Originally Posted by
Amarande
In other words, especially because of the teamwork and communication matters, the moment we found out we weren't going to have that 9-5 office job with lots of reliable evening time for guilds/statics, it was time to just respectfully bow out of the MMO genre, or to accept that all we deserve is tourist level content (unsync counts in most cases, as except for a few particularly tricky 1-2 xpac old Savage fights, unsync EX/Savage fights tend to even make the average DF dungeon look dangerous).
And by attempting to include ourselves in the PUG world (especially when we also go for the siren song of wanting to be able to play on a flexible basis with a network of friends rather than commit to a specific seven), all we're managing to do is ultimately make MMOs in general worse for everyone - because with these handicaps and the demands of difficult content, PUGs really only work well for the extremes, i.e., either when the content is so far below everyone that it's a cake walk anyway, or when everyone is significantly above average personal skill in order to make up for the lack of nakama-no-kizuna in a random team vs. a static that know each other's habits well.
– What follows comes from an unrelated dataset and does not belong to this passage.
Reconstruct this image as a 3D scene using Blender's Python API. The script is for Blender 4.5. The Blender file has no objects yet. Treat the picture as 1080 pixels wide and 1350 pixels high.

The "entitlement" matter would seem to support this theory as well: older gamers are, I expect, much more likely to support a culture where people deserve to be helped and to get their clears (simply because that's how older RPGs mostly were - if you played long enough - which was largely due to RNG based failures and slow processing times - and didn't give up, you reasonably should expect to get the clear eventually), whereas the modern tendency definitely appears to be to reject this in favor of "sorry, but only some are good enough" and that completionism is not for everyone anymore.